GOAL:
Hunt for the word "More" across the entries below, copying each line that holds it.

DATASET ROWS:
•••

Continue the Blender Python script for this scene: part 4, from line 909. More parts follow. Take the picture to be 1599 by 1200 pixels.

•••

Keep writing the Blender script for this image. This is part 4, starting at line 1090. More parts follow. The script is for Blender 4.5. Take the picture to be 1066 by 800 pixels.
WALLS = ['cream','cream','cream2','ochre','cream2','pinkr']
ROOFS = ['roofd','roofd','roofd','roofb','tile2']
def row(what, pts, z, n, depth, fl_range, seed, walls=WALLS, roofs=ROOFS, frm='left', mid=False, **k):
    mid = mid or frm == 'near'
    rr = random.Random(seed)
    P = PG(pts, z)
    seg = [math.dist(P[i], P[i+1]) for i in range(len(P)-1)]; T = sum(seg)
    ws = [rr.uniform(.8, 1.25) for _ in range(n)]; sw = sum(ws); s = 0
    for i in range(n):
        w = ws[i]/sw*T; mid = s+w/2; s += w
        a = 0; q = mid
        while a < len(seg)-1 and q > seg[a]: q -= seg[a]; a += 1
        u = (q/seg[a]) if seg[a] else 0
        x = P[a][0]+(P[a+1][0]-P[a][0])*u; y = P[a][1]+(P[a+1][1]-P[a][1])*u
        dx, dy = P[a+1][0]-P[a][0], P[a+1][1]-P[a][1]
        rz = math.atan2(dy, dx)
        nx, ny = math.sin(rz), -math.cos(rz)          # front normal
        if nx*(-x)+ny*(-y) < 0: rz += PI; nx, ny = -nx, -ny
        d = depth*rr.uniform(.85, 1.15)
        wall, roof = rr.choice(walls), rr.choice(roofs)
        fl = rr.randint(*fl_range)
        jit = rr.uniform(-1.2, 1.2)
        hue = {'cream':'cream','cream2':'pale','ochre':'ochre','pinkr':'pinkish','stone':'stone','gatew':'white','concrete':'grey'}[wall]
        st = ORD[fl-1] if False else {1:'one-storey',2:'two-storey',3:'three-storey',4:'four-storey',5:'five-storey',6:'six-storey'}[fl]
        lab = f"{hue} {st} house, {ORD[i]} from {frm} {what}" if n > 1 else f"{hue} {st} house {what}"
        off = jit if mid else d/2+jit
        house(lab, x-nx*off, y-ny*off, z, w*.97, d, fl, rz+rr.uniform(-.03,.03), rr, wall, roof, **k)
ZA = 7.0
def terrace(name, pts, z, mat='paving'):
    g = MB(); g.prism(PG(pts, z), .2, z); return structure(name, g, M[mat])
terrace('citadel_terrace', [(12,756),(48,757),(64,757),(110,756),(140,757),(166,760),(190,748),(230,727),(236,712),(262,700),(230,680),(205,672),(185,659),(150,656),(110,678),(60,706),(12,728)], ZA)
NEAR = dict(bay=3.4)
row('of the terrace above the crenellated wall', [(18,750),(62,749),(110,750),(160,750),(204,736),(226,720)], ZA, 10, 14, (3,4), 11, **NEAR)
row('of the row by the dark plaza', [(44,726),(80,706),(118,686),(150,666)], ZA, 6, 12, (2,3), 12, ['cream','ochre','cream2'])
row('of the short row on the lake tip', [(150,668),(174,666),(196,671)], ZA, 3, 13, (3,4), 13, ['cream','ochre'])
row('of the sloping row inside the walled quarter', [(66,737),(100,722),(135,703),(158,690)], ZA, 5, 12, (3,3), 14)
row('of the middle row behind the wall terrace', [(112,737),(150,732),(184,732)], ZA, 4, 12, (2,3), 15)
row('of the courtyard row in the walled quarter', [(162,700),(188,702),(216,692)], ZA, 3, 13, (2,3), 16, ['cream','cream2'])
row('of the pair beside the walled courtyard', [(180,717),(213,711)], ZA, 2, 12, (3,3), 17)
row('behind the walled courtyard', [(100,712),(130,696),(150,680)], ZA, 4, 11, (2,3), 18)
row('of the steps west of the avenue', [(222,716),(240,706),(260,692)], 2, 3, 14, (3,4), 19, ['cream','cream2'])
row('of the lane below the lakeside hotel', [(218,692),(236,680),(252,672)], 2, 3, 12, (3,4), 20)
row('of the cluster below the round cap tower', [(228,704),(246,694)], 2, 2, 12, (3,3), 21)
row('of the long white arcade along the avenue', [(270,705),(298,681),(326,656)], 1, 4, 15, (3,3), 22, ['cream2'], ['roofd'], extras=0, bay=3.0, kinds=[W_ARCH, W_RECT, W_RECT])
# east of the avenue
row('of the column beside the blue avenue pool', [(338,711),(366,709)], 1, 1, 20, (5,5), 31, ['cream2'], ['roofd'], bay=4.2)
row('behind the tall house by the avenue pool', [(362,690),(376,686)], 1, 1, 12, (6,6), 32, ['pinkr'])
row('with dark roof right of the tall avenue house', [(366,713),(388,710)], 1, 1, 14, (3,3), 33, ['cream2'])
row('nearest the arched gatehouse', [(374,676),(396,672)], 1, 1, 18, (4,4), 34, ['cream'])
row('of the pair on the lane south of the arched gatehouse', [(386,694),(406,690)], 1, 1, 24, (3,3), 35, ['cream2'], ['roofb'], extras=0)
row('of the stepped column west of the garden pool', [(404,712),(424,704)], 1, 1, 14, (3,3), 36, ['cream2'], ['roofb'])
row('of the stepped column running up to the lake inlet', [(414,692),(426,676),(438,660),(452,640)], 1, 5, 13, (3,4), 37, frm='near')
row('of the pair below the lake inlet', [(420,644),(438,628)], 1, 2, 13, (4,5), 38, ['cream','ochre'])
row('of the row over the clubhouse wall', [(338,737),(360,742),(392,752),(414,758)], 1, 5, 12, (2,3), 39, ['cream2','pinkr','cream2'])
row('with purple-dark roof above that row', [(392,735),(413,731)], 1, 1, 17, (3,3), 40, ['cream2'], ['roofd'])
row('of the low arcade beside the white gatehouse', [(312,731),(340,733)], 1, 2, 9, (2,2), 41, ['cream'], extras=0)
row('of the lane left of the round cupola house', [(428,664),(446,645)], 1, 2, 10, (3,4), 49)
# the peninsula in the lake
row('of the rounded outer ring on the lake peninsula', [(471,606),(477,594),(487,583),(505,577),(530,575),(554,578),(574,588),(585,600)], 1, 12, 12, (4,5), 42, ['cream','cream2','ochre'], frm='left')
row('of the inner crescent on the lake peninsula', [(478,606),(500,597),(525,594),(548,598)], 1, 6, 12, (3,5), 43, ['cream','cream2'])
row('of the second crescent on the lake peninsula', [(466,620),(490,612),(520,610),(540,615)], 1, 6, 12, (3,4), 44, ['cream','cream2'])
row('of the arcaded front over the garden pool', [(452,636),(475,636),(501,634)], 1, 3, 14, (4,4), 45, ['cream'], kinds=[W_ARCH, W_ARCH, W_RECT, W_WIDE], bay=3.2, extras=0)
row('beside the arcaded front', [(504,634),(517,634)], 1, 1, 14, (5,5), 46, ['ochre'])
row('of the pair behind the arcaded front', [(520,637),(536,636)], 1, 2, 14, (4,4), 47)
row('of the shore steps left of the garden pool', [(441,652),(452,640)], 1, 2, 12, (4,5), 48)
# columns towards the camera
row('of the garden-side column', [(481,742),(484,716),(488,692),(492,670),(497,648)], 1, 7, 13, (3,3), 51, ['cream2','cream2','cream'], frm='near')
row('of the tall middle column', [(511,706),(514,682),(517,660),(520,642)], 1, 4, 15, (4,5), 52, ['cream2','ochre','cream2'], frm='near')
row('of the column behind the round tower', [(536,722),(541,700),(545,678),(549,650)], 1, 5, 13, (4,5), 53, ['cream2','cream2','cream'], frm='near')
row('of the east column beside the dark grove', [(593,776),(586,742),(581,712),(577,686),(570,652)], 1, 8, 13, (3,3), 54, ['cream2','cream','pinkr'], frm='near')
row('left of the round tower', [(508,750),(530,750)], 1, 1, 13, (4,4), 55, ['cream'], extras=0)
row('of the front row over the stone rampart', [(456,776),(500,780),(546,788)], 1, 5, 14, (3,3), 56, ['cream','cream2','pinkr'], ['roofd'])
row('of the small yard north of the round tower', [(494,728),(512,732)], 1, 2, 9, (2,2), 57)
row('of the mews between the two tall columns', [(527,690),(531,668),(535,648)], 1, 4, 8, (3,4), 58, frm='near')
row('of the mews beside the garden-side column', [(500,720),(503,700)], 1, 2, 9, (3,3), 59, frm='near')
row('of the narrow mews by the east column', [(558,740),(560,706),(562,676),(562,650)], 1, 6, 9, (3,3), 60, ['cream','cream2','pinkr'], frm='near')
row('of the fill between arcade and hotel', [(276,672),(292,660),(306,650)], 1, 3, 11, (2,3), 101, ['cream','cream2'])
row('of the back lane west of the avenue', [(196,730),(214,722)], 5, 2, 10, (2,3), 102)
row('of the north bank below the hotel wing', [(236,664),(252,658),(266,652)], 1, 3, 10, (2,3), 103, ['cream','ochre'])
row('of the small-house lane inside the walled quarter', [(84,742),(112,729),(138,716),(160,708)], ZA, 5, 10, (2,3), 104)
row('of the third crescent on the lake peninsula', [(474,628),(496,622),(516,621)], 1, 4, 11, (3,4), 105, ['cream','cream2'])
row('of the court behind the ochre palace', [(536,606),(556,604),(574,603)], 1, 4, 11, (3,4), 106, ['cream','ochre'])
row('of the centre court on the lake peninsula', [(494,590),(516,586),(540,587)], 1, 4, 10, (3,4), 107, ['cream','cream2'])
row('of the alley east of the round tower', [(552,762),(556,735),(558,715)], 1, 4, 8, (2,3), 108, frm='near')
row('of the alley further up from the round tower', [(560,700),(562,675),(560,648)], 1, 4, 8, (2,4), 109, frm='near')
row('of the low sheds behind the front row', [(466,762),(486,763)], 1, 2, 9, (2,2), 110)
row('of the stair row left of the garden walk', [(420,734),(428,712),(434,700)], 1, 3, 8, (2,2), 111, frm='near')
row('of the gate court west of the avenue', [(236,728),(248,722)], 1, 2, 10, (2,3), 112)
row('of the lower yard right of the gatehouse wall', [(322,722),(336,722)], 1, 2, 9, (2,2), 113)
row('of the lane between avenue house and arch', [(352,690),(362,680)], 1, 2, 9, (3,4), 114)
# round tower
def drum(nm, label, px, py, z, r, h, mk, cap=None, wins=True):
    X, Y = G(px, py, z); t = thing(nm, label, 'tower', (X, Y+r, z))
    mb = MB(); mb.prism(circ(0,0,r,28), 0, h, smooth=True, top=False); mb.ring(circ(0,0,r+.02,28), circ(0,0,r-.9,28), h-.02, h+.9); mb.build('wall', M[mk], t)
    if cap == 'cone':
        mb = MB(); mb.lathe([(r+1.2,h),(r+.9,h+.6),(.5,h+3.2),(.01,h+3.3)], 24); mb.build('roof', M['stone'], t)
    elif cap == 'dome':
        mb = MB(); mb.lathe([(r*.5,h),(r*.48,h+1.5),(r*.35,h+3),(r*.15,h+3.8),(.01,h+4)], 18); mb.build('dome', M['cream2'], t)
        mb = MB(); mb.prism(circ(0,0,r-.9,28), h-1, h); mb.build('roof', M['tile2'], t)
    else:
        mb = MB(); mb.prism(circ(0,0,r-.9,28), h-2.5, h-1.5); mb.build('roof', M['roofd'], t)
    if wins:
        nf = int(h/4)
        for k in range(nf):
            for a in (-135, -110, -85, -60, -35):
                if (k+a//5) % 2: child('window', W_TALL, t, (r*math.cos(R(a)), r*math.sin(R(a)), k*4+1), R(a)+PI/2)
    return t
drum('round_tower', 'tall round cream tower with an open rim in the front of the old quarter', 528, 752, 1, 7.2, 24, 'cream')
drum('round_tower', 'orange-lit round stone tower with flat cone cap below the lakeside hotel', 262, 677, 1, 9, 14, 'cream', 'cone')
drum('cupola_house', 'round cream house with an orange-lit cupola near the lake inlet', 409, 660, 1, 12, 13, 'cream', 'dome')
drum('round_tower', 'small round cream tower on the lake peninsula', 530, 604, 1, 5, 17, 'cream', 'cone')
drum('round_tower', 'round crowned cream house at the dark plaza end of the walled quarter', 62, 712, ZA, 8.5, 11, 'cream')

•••

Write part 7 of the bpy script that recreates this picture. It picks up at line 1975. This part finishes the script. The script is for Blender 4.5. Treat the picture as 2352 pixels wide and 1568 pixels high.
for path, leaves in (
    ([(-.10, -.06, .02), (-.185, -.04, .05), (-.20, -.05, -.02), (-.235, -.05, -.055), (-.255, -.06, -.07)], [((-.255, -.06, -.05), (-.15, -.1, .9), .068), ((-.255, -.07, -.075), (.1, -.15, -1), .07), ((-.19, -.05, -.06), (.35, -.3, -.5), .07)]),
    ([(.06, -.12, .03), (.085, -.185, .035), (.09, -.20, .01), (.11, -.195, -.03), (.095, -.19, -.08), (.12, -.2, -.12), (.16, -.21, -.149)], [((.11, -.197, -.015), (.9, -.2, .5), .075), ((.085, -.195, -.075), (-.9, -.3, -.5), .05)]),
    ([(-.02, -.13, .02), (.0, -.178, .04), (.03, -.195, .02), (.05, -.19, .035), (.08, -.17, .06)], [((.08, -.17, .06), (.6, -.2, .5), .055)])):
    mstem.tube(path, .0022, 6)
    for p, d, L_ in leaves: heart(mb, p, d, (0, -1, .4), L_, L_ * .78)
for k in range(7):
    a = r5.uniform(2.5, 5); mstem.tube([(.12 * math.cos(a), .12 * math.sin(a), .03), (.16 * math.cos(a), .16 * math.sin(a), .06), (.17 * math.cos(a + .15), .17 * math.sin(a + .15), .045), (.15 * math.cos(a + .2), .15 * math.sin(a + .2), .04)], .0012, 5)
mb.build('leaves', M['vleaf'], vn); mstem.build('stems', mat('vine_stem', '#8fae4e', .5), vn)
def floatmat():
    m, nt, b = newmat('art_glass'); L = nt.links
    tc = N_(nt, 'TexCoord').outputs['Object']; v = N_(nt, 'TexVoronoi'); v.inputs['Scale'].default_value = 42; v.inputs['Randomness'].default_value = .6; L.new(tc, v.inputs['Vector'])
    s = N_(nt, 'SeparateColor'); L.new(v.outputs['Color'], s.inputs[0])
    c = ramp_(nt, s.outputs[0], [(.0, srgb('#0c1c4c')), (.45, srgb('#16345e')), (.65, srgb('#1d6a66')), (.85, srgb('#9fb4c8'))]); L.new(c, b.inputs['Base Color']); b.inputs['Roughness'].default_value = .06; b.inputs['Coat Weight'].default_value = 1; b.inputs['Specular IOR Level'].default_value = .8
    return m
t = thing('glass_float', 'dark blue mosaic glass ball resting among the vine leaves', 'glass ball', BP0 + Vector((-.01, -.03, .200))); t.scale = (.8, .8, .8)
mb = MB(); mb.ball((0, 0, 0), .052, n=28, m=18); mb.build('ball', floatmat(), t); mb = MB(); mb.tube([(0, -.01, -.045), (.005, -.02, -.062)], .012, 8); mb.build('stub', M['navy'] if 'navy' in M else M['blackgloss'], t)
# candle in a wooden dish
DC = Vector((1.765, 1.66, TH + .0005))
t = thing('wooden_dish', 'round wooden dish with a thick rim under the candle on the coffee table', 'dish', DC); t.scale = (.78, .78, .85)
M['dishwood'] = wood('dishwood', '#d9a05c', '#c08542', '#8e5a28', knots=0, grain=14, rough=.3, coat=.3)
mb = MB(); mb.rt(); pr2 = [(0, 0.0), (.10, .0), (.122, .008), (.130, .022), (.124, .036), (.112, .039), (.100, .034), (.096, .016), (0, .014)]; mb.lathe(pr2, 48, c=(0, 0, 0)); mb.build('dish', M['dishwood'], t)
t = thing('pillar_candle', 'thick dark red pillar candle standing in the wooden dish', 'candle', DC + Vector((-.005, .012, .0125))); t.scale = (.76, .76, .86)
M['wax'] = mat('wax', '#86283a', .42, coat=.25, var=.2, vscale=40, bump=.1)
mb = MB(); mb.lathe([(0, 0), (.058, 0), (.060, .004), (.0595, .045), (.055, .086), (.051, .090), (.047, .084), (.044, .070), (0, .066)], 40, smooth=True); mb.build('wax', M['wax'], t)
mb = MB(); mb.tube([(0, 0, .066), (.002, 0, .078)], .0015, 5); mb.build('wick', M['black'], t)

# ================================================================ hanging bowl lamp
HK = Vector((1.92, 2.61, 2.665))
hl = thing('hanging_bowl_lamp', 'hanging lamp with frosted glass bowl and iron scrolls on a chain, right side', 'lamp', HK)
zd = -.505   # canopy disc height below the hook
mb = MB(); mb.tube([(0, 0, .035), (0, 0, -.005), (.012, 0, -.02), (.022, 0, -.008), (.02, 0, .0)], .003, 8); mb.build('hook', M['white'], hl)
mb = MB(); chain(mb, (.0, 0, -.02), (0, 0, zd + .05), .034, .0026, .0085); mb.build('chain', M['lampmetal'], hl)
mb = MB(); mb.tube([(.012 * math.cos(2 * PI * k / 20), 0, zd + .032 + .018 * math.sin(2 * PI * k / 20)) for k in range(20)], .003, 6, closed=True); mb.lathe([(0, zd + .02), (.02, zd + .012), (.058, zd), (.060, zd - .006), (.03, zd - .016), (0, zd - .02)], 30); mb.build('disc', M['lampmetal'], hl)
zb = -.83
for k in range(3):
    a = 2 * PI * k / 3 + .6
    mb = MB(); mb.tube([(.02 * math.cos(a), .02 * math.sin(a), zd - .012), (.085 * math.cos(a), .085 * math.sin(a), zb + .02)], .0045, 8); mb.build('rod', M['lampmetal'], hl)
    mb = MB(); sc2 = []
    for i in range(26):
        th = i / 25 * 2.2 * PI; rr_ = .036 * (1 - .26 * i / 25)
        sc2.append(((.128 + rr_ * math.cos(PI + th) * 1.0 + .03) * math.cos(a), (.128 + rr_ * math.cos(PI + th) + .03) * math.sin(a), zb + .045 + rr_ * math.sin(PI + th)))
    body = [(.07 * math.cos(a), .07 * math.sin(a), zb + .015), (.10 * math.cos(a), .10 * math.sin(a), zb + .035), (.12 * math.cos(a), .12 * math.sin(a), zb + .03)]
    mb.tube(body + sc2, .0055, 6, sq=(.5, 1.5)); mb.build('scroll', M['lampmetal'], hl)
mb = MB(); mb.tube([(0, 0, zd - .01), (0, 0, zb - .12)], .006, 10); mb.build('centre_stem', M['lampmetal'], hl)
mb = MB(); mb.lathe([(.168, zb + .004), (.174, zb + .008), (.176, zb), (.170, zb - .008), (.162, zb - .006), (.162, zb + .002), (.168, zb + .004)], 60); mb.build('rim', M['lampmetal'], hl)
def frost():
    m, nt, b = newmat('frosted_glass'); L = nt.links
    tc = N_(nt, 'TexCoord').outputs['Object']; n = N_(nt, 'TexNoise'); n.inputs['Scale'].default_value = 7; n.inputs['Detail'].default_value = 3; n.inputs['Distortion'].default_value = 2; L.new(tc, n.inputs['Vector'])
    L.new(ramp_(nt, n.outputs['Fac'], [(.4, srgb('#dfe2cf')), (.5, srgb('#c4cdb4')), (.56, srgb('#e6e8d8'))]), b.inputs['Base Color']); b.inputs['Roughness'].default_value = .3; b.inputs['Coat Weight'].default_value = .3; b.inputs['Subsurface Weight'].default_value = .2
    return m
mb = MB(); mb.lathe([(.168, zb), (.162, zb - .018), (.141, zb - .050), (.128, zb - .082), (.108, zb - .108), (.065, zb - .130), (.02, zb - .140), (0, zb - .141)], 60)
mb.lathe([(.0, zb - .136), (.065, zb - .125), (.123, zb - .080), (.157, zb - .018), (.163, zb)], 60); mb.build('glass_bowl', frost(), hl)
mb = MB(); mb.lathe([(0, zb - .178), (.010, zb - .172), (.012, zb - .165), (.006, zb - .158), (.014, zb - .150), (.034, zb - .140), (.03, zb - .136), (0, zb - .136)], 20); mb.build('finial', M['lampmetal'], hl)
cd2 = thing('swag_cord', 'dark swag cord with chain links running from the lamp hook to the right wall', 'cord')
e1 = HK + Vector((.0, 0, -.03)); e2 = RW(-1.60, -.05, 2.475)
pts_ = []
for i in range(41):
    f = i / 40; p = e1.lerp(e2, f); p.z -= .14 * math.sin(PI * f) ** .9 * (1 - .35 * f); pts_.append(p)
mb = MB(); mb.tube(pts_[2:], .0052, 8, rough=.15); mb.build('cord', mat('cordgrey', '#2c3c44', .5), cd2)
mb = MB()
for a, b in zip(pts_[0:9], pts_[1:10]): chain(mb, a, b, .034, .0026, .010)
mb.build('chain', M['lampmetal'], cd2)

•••

FULL ANSWER:
Continue the Blender Python script for this scene: part 4, from line 909. More parts follow. Take the picture to be 1599 by 1200 pixels.
Keep writing the Blender script for this image. This is part 4, starting at line 1090. More parts follow. The script is for Blender 4.5. Take the picture to be 1066 by 800 pixels.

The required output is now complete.